Battery Storage Costs Now Viable for India to Harness 90% Solar Potential, Analysis Shows
Key Takeaways
- ▸Battery storage costs have become economically viable in India, with two consecutive years of sharp declines (40% in 2024, 31% in 2025)
- ▸Solar-plus-battery systems could meet 90% of India's electricity demand at INR 5.06/kWh ($56/MWh), competitive with conventional power costs
- ▸Only 930 GW of solar capacity is needed to meet 90% of India's demand—a small fraction of the country's available solar potential—combined with 2,560 GWh of storage
Summary
A new analysis from Ember demonstrates that battery storage costs have fallen dramatically enough to make solar-plus-battery systems economically competitive for meeting the vast majority of India's electricity demand. The research shows that solar paired with battery storage could reliably supply 90% of India's electricity demand at a levelized cost of electricity (LCOE) of INR 5.06/kWh ($56/MWh), a figure that is competitive with or cheaper than average power purchase costs across most Indian states.

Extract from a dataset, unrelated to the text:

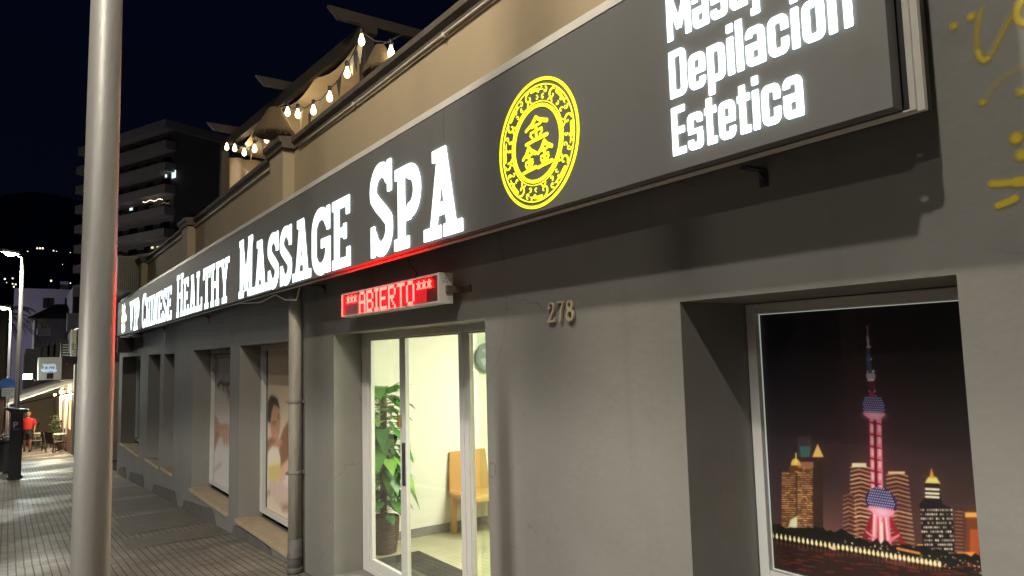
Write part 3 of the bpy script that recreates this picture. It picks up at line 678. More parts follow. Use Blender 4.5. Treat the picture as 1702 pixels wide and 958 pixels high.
im = np.clip(A.img, 0, 1) * .86 + .14 * np.array((.86, .83, .80)); post_b = np.clip(1.06 * (.3 * im + .5 * blur(im, 2) + .2 * blur(im, 5)) + rs.normal(0, .01, im.shape), 0, 1) ** .82

# ------------------------------------------------------------------ windows
GLW = glass_mat('window glass', (.98, .98, .98), .012, .03)
def window(y0, y1, z0, z1, xf, fw, sill=None, label=None, art=None, rect=None, lit=False):
    w = bpy.data.objects.new('window', None); COL.objects.link(w); w.parent = bld
    og = Vector((xf, (y0 + y1) / 2, z0)); w.location = og - wloc(bld); ORG[w.name] = og; w.empty_display_size = .1
    if label: w['label'] = label
    bm = NB(); x0, x1 = xf - .045, xf + .02
    box(bm, x0, x1, y0, y0 + fw, z0, z1, .004); box(bm, x0, x1, y1 - fw, y1, z0, z1, .004)
    box(bm, x0, x1, y0 + fw, y1 - fw, z1 - fw, z1, .004); box(bm, x0, x1, y0 + fw, y1 - fw, z0, z0 + fw, .004)
    obj('frame', bm, M_white, w)
    if art is not None:
        r0, r1, rz0, rz1 = rect
        print_mesh('poster', art, lambda U, V: np.stack([np.full_like(U, xf - .004), r0 + (r1 - r0) * U, rz0 + (rz1 - rz0) * V], -1), M_print, w)
        if lit:
            bm = NB(); quad(bm, (xf - .016, y0 + fw, z0 + fw), (xf - .016, y1 - fw, z0 + fw), (xf - .016, y1 - fw, z1 - fw), (xf - .016, y0 + fw, z1 - fw)); obj('glass', bm, GLW, w)
            bm = NB(); e = .003; a0, a1, c0, c1 = y0 + fw, y1 - fw, z0 + fw, z1 - fw
            box(bm, xf - .014, xf - .010, a1 - e, a1, c0, c1); box(bm, xf - .014, xf - .010, a0, a1 - e, c1 - e, c1); box(bm, xf - .014, xf - .010, a0, a1 - e, c0, c0 + e); obj('leak_glow_strip', bm, mat('glow strip imitating leaked light', (.5, .5, .5), .5, emit=(.82, .95, .78), estr=.34), w)  # thin emissive strips imitate room light leaking past the poster edges
    bm = NB(); quad(bm, (xf + .012, y0, z0), (xf + .012, y1, z0), (xf + .012, y1, z1), (xf + .012, y0, z1)); obj('pane', bm, mat('dark glass', (.02, .022, .025), .08), w)
    if sill:
        sy0, sy1, sz, xo = sill; bm = NB(); box(bm, xo, xf - .045, sy0, sy1, sz - .05, sz, .006); obj('sill', bm, M_sill, w)
    return w
window(.985, 2.074, .592, 1.826, .478 + .004, .048, None, 'square window filled by a night skyline poster', city, (PY0, PY1, PZ0, PZ1), True)
window(6.985, 9.285, -.24, 1.822, .300, .06, (6.985, 9.335, -.292, -.03), 'window with poster of a smiling couple and towels', post_a, (AY0, AY1, AZ0, AZ1))
window(9.765, 12.055, -.25, 1.818, .300, .06, (9.77, 12.10, -.298, -.03), 'window with poster of massaging hands', post_b, (BY0, BY1, BZ0, BZ1))
window(13.655, 14.665, -.22, 1.796, .36, .05, (13.66, 14.70, -.268, -.03)); window(15.075, 16.515, -.25, 1.814, .36, .05, (15.08, 16.56, -.297, -.03)); window(17.625, 20.695, -.29, 1.819, .36, .06, (17.63, 20.74, -.338, -.03))

# ------------------------------------------------------------------ glazed entrance
DX = .263; GL = glass_mat('door glass', (.93, .98, .91), .03)
door = bpy.data.objects.new('entrance_door', None); COL.objects.link(door); door.parent = bld; og = Vector((DX, 4.9, -.235)); door.location = og - wloc(bld); ORG[door.name] = og
bm = NB(); zt, zb = 1.843, -.232
box(bm, DX, DX + .06, 3.628, 6.10, zt - .05, zt, .004)                      # head
box(bm, DX, DX + .06, 5.975, 6.10, zb + .05, zt - .05, .004); box(bm, DX, DX + .06, 3.628, 3.68, zb + .05, zt - .05, .004)
box(bm, DX, DX + .06, 3.628, 6.10, zb, zb + .05, .004)
obj('frame', bm, M_white, door)
def leaf(y0, y1, x, name='door_panel', st=.05, hb=.07):
    bm = NB(); z0, z1 = zb + .052, zt - .052
    box(bm, x, x + .035, y0, y0 + st, z0, z1, .003); box(bm, x, x + .035, y1 - st, y1, z0, z1, .003); box(bm, x, x + .035, y0 + st, y1 - st, z0, z0 + hb, .003); box(bm, x, x + .035, y0 + st, y1 - st, z1 - .012, z1, .003)
    p = obj(name, bm, M_white, door); bm = NB(); quad(bm, (x + .018, y0 + st, z0), (x + .018, y1 - st, z0), (x + .018, y1 - st, z1), (x + .018, y0 + st, z1)); obj('glass', bm, GL, p); return p
leaf(5.30, 5.972, DX + .008, st=.052); sl = leaf(4.27, 5.296, DX + .004, 'sliding_door', st=.058)
leaf(3.684, 4.266, DX + .008, st=.012)
bm = NB(); box(bm, DX - .004, DX + .0385, 4.3285, 4.383, zb + .053, zt - .053, .003); obj('meeting_stile', bm, M_white, door)
bm = NB(); box(bm, DX - .012, DX + .004, 5.25, 5.285, .60, .94, .003); obj('handle', bm, M_dark, sl)
bm = NB(); box(bm, DX - .022, DX + .004, 5.315, 5.345, 1.06, 1.16, .004); obj('lock', bm, mat('brass lock', (.65, .48, .18), .35, metal=.8), door)
bm = NB(); quad(bm, (.34, 4.255, zb + .03), (.92, 4.255, zb + .03), (.92, 4.255, zt - .04), (.34, 4.255, zt - .04)); obj('open_leaf', bm, glass_mat('leaf glass', (.80, .92, .78), .10, .1), door)
bm = NB(); box(bm, .90, .93, 4.24, 4.27, zb + .03, zt - .04, .003); obj('leaf_edge', bm, M_white, door)
bm = NB(); box(bm, -.05, DX - .002, 3.63, 6.10, -.33, -.236, .006); obj('threshold', bm, M_sill, door)
# room behind
M_room = mat('cream interior plaster', (.86, .85, .75), .8, var=.02, vscale=1)
bm = NB(); YW = 6.77; RX0, RX1, RY0, RZ1 = .34, 5.2, 2.6, 2.35
quad(bm, (RX0, YW, -.225), (RX1, YW, -.225), (RX1, YW, RZ1), (RX0, YW, RZ1)); quad(bm, (RX1, RY0, -.225), (RX1, YW, -.225), (RX1, YW, RZ1), (RX1, RY0, RZ1)); quad(bm, (RX0, RY0, -.225), (RX1, RY0, -.225), (RX1, RY0, RZ1), (RX0, RY0, RZ1))
for a, b, c, d in ((RY0, 3.62, -.225, RZ1), (6.11, YW, -.225, RZ1), (3.62, 6.11, 1.85, RZ1)): quad(bm, (RX0, a, c), (RX0, b, c), (RX0, b, d), (RX0, a, d))
obj('interior_wall', bm, M_room, bld)
bm = NB(); quad(bm, (.32, RY0, -.225), (RX1, RY0, -.225), (RX1, YW, -.225), (.32, YW, -.225)); obj('interior_floor', bm, mat('beige floor tile', (.42, .40, .27), .35, var=.14, vscale=2.5), bld)
bm = NB(); quad(bm, (RX0, RY0, RZ1), (RX1, RY0, RZ1), (RX1, YW, RZ1), (RX0, YW, RZ1)); obj('interior_ceiling', bm, M_room, bld)
bm = NB(); box(bm, RX0, RX1, YW - .015, YW - .002, -.222, -.135); obj('skirting', bm, mat('grey skirting tile', (.20, .19, .19), .5, var=.15, vscale=10), bld)
cl = thing('ceiling_light', 'white ceiling light panel inside the lit entrance room', 'light', (2.2, 4.7, 2.33))
bm = NB(); box(bm, 1.6, 2.8, 4.2, 5.2, 2.325, 2.347, .004); obj('diffuser', bm, mat('lit diffuser', (.8, .8, .8), .5, emit=(1.0, .99, .76), estr=9), cl)
def lamp(kind, name, loc, power, col, parent=None, rot=None, **k):
    L = bpy.data.lights.new(name, kind); L.energy = power; L.color = col
    for a, v in k.items(): setattr(L, a, v)
    o = bpy.data.objects.new(name, L); COL.objects.link(o); o.location = Vector(loc) - wloc(parent)
    if parent: o.parent = parent
    if rot: o.rotation_euler = rot
    return o
lamp('AREA', 'panel_light', (2.2, 4.7, 2.31), 205, (1.0, .975, .85), cl, shape='RECTANGLE', size=1.2, size_y=1.0)
# chair
ch = thing('leather_chair', 'tan leather dining chair standing against the cream wall inside', 'chair', (1.76, 6.5, -.225))
M_lea = mat('tan leather', (.52, .29, .09), .5, var=.08, vscale=5, bump=.1, bscale=80); zf = -.222
bm = NB(); prism(bm, [(1.50, 6.70, .13), (2.02, 6.70, .13), (1.99, 6.74, .595), (1.53, 6.74, .595)], (0, .022, .01)); bmesh.ops.bevel(bm, geom=bm.edges[:], offset=.006, segments=2, affect='EDGES'); obj('backrest', bm, M_lea, ch)
bm = NB(); box(bm, 1.50, 2.02, 6.26, 6.697, .135, .19, .015); obj('seat', bm, M_lea, ch)
for x in (1.50, 1.96):
    for y in (6.26, 6.64):
        bm = NB(); s = 1 if x < 1.7 else -1
        pr = [(x, y, .133), (x + .06, y, .133), (x + .06 - (.015 if s > 0 else 0), y, zf), (x + (.015 if s < 0 else 0), y, zf)]
        prism(bm, pr, (0, .055, 0)); obj('leg', bm, M_lea, ch)
# doormat
bm = NB(); box(bm, .36, .89, 5.05, 6.24, -.2245, -.208, .004); tag(obj('doormat', bm, mat('charcoal coir mat', (.035, .034, .03), .95, var=.3, vscale=60, bump=.8, bscale=300)), 'dark grey doormat on the beige floor just inside the glass door', 'doormat')
# round mirror high on the inner wall
cm = onY(803, 592, YW - .03); mir = thing('wall_fan', 'dark round fan high on the inner wall right of the door', 'fan', (cm.x, YW, cm.z))
bm = NB(); lathe(bm, [(.15, 0), (.17, -.02), (.17, -.05), (.15, -.06)], (cm.x + .06, YW, cm.z - .02), 24, 'Y'); obj('rim', bm, mat('fan rim', (.16, .19, .2), .4), mir)
bm = NB()
for k in range(4): prism(bm, [(cm.x + .06 + .13 * math.cos(a) * q, YW - .065, cm.z - .02 + .13 * math.sin(a) * q) for a, q in ((k * 1.57, .2), (k * 1.57 + .1, 1), (k * 1.57 + .9, 1), (k * 1.57 + .9, .2))], (0, -.006, 0))
obj('blade', bm, mat('fan blade', (.35, .4, .42), .4), mir)
# potted climbing plant
pb_ = Vector((.63, 6.46, -.225)); pl = thing('potted_plant', 'tall leafy climbing plant in a brown wicker basket behind the glass door', 'plant', pb_)
bm = NB(); prof = []
for i in range(15):
    h = i * .0225; r = .115 + .028 * math.sin(min(1, h / .3) * 1.6)
    prof += [(r, h), (r + .009, h + .006), (r + .009, h + .014), (r, h + .020)]
lathe(bm, prof + [(.10, .33)], pb_ + Vector((0, 0, .002)), 28); obj('basket', bm, mat('brown wicker', (.095, .055, .035), .7, var=.4, vscale=50, bump=.5, bscale=120), pl)
bm = NB(); tube(bm, [pb_ + Vector((0, 0, .3)), pb_ + Vector((.01, 0, 1.45))], .032, 10); obj('moss_pole', bm, mat('coir pole', (.09, .055, .03), .9, bump=.8, bscale=90), pl)
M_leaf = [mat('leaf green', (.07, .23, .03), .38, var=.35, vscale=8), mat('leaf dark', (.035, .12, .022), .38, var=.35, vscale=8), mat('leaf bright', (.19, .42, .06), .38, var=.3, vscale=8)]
def heart_leaf(bm, base, d, size, droop, mi):
    d = Vector(d).normalized(); s = d.cross(Vector((0, 0, 1))).normalized(); nrm = s.cross(d)
    prof = [(0, .0), (-.06, .26), (.12, .44), (.38, .46), (.65, .32), (.86, .13), (1.0, .0)]
    cl_, L_, R_ = [], [], []
    for t, w in prof:
        p = Vector(base) + d * (t * size) + Vector((0, 0, -1)) * (droop * size * max(t, 0) ** 2)
        cl_.append(bm.verts.new(p - nrm * (.05 * size * (1 - t)))); L_.append(bm.verts.new(p + s * w * size + nrm * .10 * size * w)); R_.append(bm.verts.new(p - s * w * size + nrm * .10 * size * w))
    for i in range(len(prof) - 1):
        for q in ((cl_[i], L_[i], L_[i + 1], cl_[i + 1]), (cl_[i], cl_[i + 1], R_[i + 1], R_[i])):
            f = bm.faces.new(q); f.material_index = mi; f.smooth = True
bm = NB()
for i in range(160):
    h = .36 + 1.18 * (i / 160) ** .95; a = i * 2.4 + random.uniform(-.4, .4); o_ = pb_ + Vector((0, 0, h))
    ln = random.uniform(.08, .27) * (1.15 - .35 * h / 1.5); d = Vector((math.cos(a), math.sin(a) * .75, 0)); e_ = o_ + d * ln + Vector((0, 0, random.uniform(.0, .07)))
    tube(bm, [o_, (o_ + e_) / 2 + Vector((0, 0, .025)), e_], .0035, 5, False)
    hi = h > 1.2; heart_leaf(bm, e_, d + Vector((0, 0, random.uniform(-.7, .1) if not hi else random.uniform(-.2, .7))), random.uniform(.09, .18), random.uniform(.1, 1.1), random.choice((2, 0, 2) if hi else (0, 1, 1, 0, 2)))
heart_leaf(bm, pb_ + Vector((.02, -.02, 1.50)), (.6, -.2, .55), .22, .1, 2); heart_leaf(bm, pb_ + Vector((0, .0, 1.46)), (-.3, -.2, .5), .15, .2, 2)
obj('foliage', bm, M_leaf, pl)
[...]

The analysis reveals that achieving this 90% renewable electricity target would require 930 GW of solar capacity—a fraction of India's enormous solar potential—combined with 2,560 GWh of battery storage capacity. Recent battery cost improvements have been dramatic, with a 40% decline in 2024 followed by a 31% decline in 2025, fundamentally shifting the economics of renewable energy storage. India's ten largest states by electricity demand are particularly well-positioned to capitalize on this opportunity due to favorable demand patterns where peak electricity needs align with seasonal solar abundance.
Solar generation in India has already grown substantially, accounting for 9.4% of electricity generation in 2025 and reaching 143 GW of installed capacity, nearly doubling from 5.3% generation share in 2022. With battery storage costs now falling to globally competitive levels, India has the technical and economic tools to significantly expand solar's role beyond its current daytime peak contribution of up to 25% of demand, supporting the nation's broader decarbonization goals.
- India's demand patterns favor solar adoption, with peak electricity needs coinciding with higher solar radiation and lower demand during monsoon low-solar periods
Editorial Opinion
This analysis underscores a critical inflection point in global renewable energy economics: battery storage has finally become cheap enough to solve solar's fundamental intermittency challenge at scale. For a solar-rich country like India with massive electricity demand growth ahead, the combination of world-leading solar costs and plummeting battery prices creates an unprecedented opportunity to leapfrog fossil fuel-dependent infrastructure. The competitive LCOE figures suggest that India's path to deep decarbonization is not only environmentally necessary but increasingly the most economically rational choice.